The problem: Output each line of the material exactly as it stands.

— begin —

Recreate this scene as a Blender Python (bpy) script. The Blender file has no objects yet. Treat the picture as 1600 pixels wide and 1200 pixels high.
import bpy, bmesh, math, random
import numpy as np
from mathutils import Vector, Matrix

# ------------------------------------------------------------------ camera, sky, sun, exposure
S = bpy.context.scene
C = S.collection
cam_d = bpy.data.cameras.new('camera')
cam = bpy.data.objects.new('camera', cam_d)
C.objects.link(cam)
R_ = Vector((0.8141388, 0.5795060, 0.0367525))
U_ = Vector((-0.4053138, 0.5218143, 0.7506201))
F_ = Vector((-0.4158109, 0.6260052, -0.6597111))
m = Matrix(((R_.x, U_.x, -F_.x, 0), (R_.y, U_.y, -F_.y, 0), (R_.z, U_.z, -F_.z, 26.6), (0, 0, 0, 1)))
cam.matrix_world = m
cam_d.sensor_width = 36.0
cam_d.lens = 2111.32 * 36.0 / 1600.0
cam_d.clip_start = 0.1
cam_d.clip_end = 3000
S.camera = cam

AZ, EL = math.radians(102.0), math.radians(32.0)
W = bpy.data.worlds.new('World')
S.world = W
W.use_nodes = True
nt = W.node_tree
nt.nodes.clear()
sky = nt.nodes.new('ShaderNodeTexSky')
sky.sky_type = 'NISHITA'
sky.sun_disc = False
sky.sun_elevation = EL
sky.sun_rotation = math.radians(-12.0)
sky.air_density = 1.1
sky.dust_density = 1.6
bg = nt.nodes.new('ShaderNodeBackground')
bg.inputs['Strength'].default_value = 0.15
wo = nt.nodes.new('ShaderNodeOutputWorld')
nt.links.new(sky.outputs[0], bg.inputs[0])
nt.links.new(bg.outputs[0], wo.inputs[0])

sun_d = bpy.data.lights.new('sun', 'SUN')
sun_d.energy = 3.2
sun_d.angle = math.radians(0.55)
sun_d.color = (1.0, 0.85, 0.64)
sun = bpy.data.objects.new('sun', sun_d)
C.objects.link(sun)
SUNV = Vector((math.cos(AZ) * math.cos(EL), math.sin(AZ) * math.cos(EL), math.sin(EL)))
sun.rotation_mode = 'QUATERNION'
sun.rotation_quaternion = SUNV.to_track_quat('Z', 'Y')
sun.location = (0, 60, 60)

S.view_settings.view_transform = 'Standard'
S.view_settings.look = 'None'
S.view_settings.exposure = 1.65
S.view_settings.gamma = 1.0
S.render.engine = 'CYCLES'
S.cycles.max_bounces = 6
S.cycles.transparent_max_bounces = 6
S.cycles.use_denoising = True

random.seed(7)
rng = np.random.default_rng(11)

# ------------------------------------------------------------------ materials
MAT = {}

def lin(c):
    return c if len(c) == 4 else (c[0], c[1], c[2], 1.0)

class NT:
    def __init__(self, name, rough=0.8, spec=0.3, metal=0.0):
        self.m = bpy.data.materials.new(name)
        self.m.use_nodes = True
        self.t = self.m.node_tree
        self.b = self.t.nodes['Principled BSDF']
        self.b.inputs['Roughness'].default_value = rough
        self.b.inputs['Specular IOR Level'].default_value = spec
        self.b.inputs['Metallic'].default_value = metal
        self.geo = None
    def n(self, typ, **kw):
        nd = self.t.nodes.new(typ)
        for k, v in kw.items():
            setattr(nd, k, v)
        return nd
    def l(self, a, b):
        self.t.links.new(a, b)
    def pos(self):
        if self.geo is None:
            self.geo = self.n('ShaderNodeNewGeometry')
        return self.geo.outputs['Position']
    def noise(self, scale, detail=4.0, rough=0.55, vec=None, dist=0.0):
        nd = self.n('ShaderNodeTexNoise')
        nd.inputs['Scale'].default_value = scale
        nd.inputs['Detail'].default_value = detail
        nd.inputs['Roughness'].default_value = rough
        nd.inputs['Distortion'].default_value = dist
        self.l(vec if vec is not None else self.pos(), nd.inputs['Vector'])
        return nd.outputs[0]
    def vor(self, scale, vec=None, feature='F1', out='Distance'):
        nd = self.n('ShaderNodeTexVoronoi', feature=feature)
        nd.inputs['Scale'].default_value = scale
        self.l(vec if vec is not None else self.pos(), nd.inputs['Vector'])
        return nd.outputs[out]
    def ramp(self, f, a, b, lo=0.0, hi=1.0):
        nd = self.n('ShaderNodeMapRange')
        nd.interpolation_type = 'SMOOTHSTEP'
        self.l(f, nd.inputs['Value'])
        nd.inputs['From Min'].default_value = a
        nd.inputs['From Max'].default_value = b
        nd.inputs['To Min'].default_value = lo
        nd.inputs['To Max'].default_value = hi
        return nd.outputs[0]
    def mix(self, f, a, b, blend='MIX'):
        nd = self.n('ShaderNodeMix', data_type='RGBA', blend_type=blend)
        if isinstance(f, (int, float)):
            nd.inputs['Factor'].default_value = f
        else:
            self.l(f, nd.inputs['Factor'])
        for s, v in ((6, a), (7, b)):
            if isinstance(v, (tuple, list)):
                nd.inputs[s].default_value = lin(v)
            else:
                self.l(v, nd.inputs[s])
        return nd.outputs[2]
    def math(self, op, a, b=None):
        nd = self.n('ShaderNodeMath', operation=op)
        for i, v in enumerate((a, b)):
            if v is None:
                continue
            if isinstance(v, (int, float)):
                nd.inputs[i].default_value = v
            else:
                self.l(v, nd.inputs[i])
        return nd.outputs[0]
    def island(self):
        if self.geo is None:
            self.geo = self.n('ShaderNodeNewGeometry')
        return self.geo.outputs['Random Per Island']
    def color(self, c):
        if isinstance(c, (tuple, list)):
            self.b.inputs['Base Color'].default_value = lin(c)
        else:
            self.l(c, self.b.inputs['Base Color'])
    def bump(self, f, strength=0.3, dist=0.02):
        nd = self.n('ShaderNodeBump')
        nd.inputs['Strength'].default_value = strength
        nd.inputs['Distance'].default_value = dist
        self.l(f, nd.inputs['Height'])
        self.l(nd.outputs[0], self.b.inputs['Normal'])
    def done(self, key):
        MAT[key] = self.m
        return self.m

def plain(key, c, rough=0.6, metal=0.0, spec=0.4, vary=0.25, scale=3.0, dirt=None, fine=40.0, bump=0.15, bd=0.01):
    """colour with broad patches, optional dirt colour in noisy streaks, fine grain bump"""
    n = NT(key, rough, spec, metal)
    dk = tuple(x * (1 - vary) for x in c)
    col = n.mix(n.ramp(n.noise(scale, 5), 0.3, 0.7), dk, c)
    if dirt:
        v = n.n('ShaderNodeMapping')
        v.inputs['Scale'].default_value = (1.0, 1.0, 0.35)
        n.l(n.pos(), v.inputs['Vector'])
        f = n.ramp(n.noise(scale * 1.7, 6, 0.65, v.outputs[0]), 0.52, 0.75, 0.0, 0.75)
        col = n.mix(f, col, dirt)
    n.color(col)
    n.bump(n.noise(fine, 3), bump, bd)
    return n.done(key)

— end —

Written answer:
Recreate this scene as a Blender Python (bpy) script. The Blender file has no objects yet. Treat the picture as 1600 pixels wide and 1200 pixels high.
import bpy, bmesh, math, random
import numpy as np
from mathutils import Vector, Matrix

# ------------------------------------------------------------------ camera, sky, sun, exposure
S = bpy.context.scene
C = S.collection
cam_d = bpy.data.cameras.new('camera')
cam = bpy.data.objects.new('camera', cam_d)
C.objects.link(cam)
R_ = Vector((0.8141388, 0.5795060, 0.0367525))
U_ = Vector((-0.4053138, 0.5218143, 0.7506201))
F_ = Vector((-0.4158109, 0.6260052, -0.6597111))
m = Matrix(((R_.x, U_.x, -F_.x, 0), (R_.y, U_.y, -F_.y, 0), (R_.z, U_.z, -F_.z, 26.6), (0, 0, 0, 1)))
cam.matrix_world = m
cam_d.sensor_width = 36.0
cam_d.lens = 2111.32 * 36.0 / 1600.0
cam_d.clip_start = 0.1
cam_d.clip_end = 3000
S.camera = cam

AZ, EL = math.radians(102.0), math.radians(32.0)
W = bpy.data.worlds.new('World')
S.world = W
W.use_nodes = True
nt = W.node_tree
nt.nodes.clear()
sky = nt.nodes.new('ShaderNodeTexSky')
sky.sky_type = 'NISHITA'
sky.sun_disc = False
sky.sun_elevation = EL
sky.sun_rotation = math.radians(-12.0)
sky.air_density = 1.1
sky.dust_density = 1.6
bg = nt.nodes.new('ShaderNodeBackground')
bg.inputs['Strength'].default_value = 0.15
wo = nt.nodes.new('ShaderNodeOutputWorld')
nt.links.new(sky.outputs[0], bg.inputs[0])
nt.links.new(bg.outputs[0], wo.inputs[0])

sun_d = bpy.data.lights.new('sun', 'SUN')
sun_d.energy = 3.2
sun_d.angle = math.radians(0.55)
sun_d.color = (1.0, 0.85, 0.64)
sun = bpy.data.objects.new('sun', sun_d)
C.objects.link(sun)
SUNV = Vector((math.cos(AZ) * math.cos(EL), math.sin(AZ) * math.cos(EL), math.sin(EL)))
sun.rotation_mode = 'QUATERNION'
sun.rotation_quaternion = SUNV.to_track_quat('Z', 'Y')
sun.location = (0, 60, 60)

S.view_settings.view_transform = 'Standard'
S.view_settings.look = 'None'
S.view_settings.exposure = 1.65
S.view_settings.gamma = 1.0
S.render.engine = 'CYCLES'
S.cycles.max_bounces = 6
S.cycles.transparent_max_bounces = 6
S.cycles.use_denoising = True

random.seed(7)
rng = np.random.default_rng(11)

# ------------------------------------------------------------------ materials
MAT = {}

def lin(c):
    return c if len(c) == 4 else (c[0], c[1], c[2], 1.0)

class NT:
    def __init__(self, name, rough=0.8, spec=0.3, metal=0.0):
        self.m = bpy.data.materials.new(name)
        self.m.use_nodes = True
        self.t = self.m.node_tree
        self.b = self.t.nodes['Principled BSDF']
        self.b.inputs['Roughness'].default_value = rough
        self.b.inputs['Specular IOR Level'].default_value = spec
        self.b.inputs['Metallic'].default_value = metal
        self.geo = None
    def n(self, typ, **kw):
        nd = self.t.nodes.new(typ)
        for k, v in kw.items():
            setattr(nd, k, v)
        return nd
    def l(self, a, b):
        self.t.links.new(a, b)
    def pos(self):
        if self.geo is None:
            self.geo = self.n('ShaderNodeNewGeometry')
        return self.geo.outputs['Position']
    def noise(self, scale, detail=4.0, rough=0.55, vec=None, dist=0.0):
        nd = self.n('ShaderNodeTexNoise')
        nd.inputs['Scale'].default_value = scale
        nd.inputs['Detail'].default_value = detail
        nd.inputs['Roughness'].default_value = rough
        nd.inputs['Distortion'].default_value = dist
        self.l(vec if vec is not None else self.pos(), nd.inputs['Vector'])
        return nd.outputs[0]
    def vor(self, scale, vec=None, feature='F1', out='Distance'):
        nd = self.n('ShaderNodeTexVoronoi', feature=feature)
        nd.inputs['Scale'].default_value = scale
        self.l(vec if vec is not None else self.pos(), nd.inputs['Vector'])
        return nd.outputs[out]
    def ramp(self, f, a, b, lo=0.0, hi=1.0):
        nd = self.n('ShaderNodeMapRange')
        nd.interpolation_type = 'SMOOTHSTEP'
        self.l(f, nd.inputs['Value'])
        nd.inputs['From Min'].default_value = a
        nd.inputs['From Max'].default_value = b
        nd.inputs['To Min'].default_value = lo
        nd.inputs['To Max'].default_value = hi
        return nd.outputs[0]
    def mix(self, f, a, b, blend='MIX'):
        nd = self.n('ShaderNodeMix', data_type='RGBA', blend_type=blend)
        if isinstance(f, (int, float)):
            nd.inputs['Factor'].default_value = f
        else:
            self.l(f, nd.inputs['Factor'])
        for s, v in ((6, a), (7, b)):
            if isinstance(v, (tuple, list)):
                nd.inputs[s].default_value = lin(v)
            else:
                self.l(v, nd.inputs[s])
        return nd.outputs[2]
    def math(self, op, a, b=None):
        nd = self.n('ShaderNodeMath', operation=op)
        for i, v in enumerate((a, b)):
            if v is None:
                continue
            if isinstance(v, (int, float)):
                nd.inputs[i].default_value = v
            else:
                self.l(v, nd.inputs[i])
        return nd.outputs[0]
    def island(self):
        if self.geo is None:
            self.geo = self.n('ShaderNodeNewGeometry')
        return self.geo.outputs['Random Per Island']
    def color(self, c):
        if isinstance(c, (tuple, list)):
            self.b.inputs['Base Color'].default_value = lin(c)
        else:
            self.l(c, self.b.inputs['Base Color'])
    def bump(self, f, strength=0.3, dist=0.02):
        nd = self.n('ShaderNodeBump')
        nd.inputs['Strength'].default_value = strength
        nd.inputs['Distance'].default_value = dist
        self.l(f, nd.inputs['Height'])
        self.l(nd.outputs[0], self.b.inputs['Normal'])
    def done(self, key):
        MAT[key] = self.m
        return self.m

def plain(key, c, rough=0.6, metal=0.0, spec=0.4, vary=0.25, scale=3.0, dirt=None, fine=40.0, bump=0.15, bd=0.01):
    """colour with broad patches, optional dirt colour in noisy streaks, fine grain bump"""
    n = NT(key, rough, spec, metal)
    dk = tuple(x * (1 - vary) for x in c)
    col = n.mix(n.ramp(n.noise(scale, 5), 0.3, 0.7), dk, c)
    if dirt:
        v = n.n('ShaderNodeMapping')
        v.inputs['Scale'].default_value = (1.0, 1.0, 0.35)
        n.l(n.pos(), v.inputs['Vector'])
        f = n.ramp(n.noise(scale * 1.7, 6, 0.65, v.outputs[0]), 0.52, 0.75, 0.0, 0.75)
        col = n.mix(f, col, dirt)
    n.color(col)
    n.bump(n.noise(fine, 3), bump, bd)
    return n.done(key)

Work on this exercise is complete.